Miu Miu Autumn/Winter 2021/22 Paris Fashion Week
Into the Wild: Miu Miu Prepares Us for a Fashionable Rite of Passage Back to the New World.
Image and Video Credit: Miu Miu
Miu Miu, Miuccia Prada’s alter ego brand and (not-so-little) sister to superpower brand Prada has reportedly been described by The New York Times as ‘the master of the look of not-quite-right.’ That ‘look of not-quite-right’ somehow is always so fresh, so novel, so infinitely irresistible! Whenever I’d arrive at Florence’s Santa Maria Novella train station over the years the excitement would be palpable in anticipating the marvels that await at the quirky Miu Miu flagship on Via Roma. And I must admit, seldom have I left without a divine pair of sunglasses or a little fluffy something.
Talking about things fluffy, the Fall/Winter collection was abundant with faux fur. Perhaps Miuccia, like the rest of us, has been dreaming of the great outdoors after all these months in confinement? And what could possibly be more escapist than the alpine landscape at Cortina d’Ampezzo in the Dolomites, where the show was filmed? The offering (aptly named ‘Brave Hearts’) was a curious mix of extremely cosy outdoor wear and finely knitted lingerie, predominantly in shades of icy pastels, splattered with the brand’s beloved spiky rhinestones and sequins.
The pristine, untouched snowy landscape provided the perfect backdrop for the pastel-shaded outfits and their bright accessories to be showcased. Onwards Miuccia’s models marched – past snowy peaks, precipices and ravines, their huskies in tow. Some (the lucky ones) were dressed head to toe in pastel puffer suits, faux fur onesies or shearling coats and others had to brave the cold (but looked very glamorous for it) in embellished strappy slip dresses or pieces made from very delicately constructed yarn or sequins. A determined crew of marchers progressed steadily towards their end destination and respite from the freeze: a huge bonfire in the snowy woods.
As ever, it was the quirky accessories that stood out for me in this collection. Crocheted and knitted bonnets that tied under the chin and long scarves – often in fabulously outrageous colours like leaf green or custard yellow or strawberry pink – shouted for joy and were a wonderful contrast to the icy pastels of the bubble suits. The crocheted and knitted leggings, some in gorgeous stripes and worn underneath silky satin slip dresses and knitted skirts were cheeky and infinitely covetable! The gloves embellished with the oversized Miu Miu label are worth a mention, as are the mittens and arm warmers. Thigh high furry boots came in natural shades and managed to look cosy and glamorous at the same time. The must-have accessories of this collection are most certainly the cuddly, huggable handbags in shades of the palest pastels and browns.

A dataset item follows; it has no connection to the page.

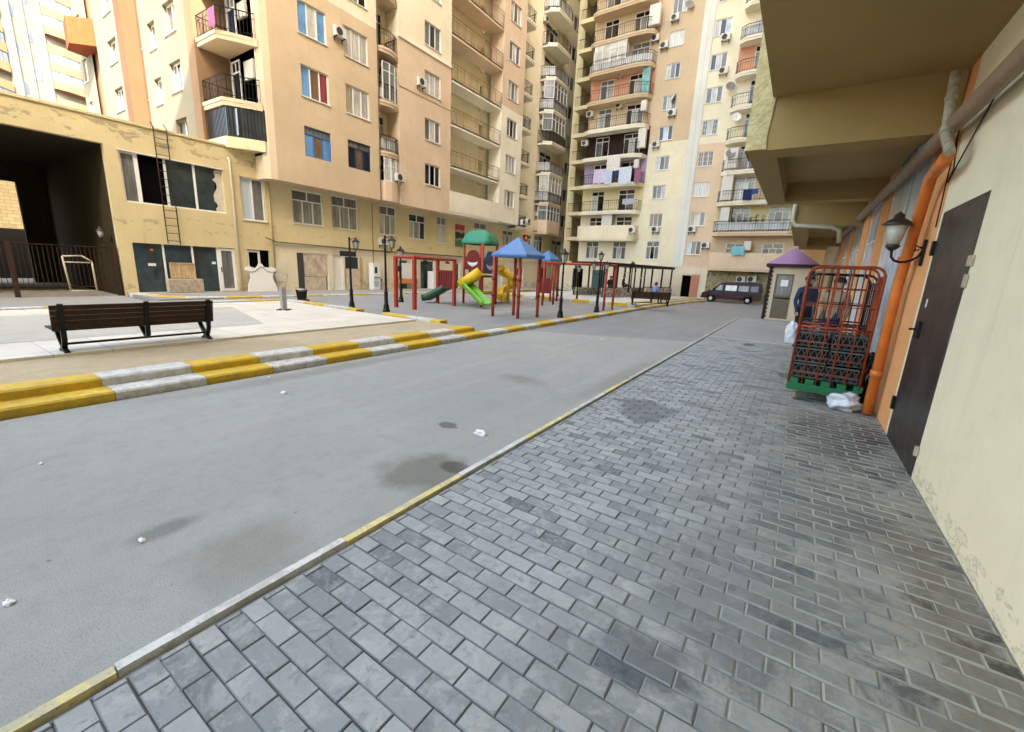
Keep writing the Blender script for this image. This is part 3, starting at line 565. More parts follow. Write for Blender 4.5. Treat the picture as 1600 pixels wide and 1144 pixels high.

In a collection riddled with contradiction Miuccia Prada took us out of our cosy but confined comfort zones and plunged us into an Alpine landscape – freezing but beautiful. She knows that we’re desperate to venture out, but that at the same time we’re a little wary. (In fairness, a year of confinement with dressing for a life indoors will certainly have had an effect on our fashion psyche.) Miuccia’s collection with its lingerie-like loungewear and its overt weather-defying outerwear presents us with an invitation to be brave. After all, she’s given us all the outfits and accessories to make that leap – albeit in topsy-turvy code … in fact, rather confusingly she gave us pastels (usually associated with lingerie) for outerwear and spiky rhinestones (we’d normally expect on outerwear) on the straps of delicate lingerie-like slip dresses and with that she says, go figure!
In many ways Miuccia Prada is making us address the mental turmoil brought on by months of lockdown and suggests we gear up, dress up, cover up and face the new world bravely. The show culminated with Miuccia’s models arriving at the bonfire in the woods as if part of a sacred ritual in nature. Perhaps what she’s trying to tell us is that connecting with nature may after all be all the healing we’ll need.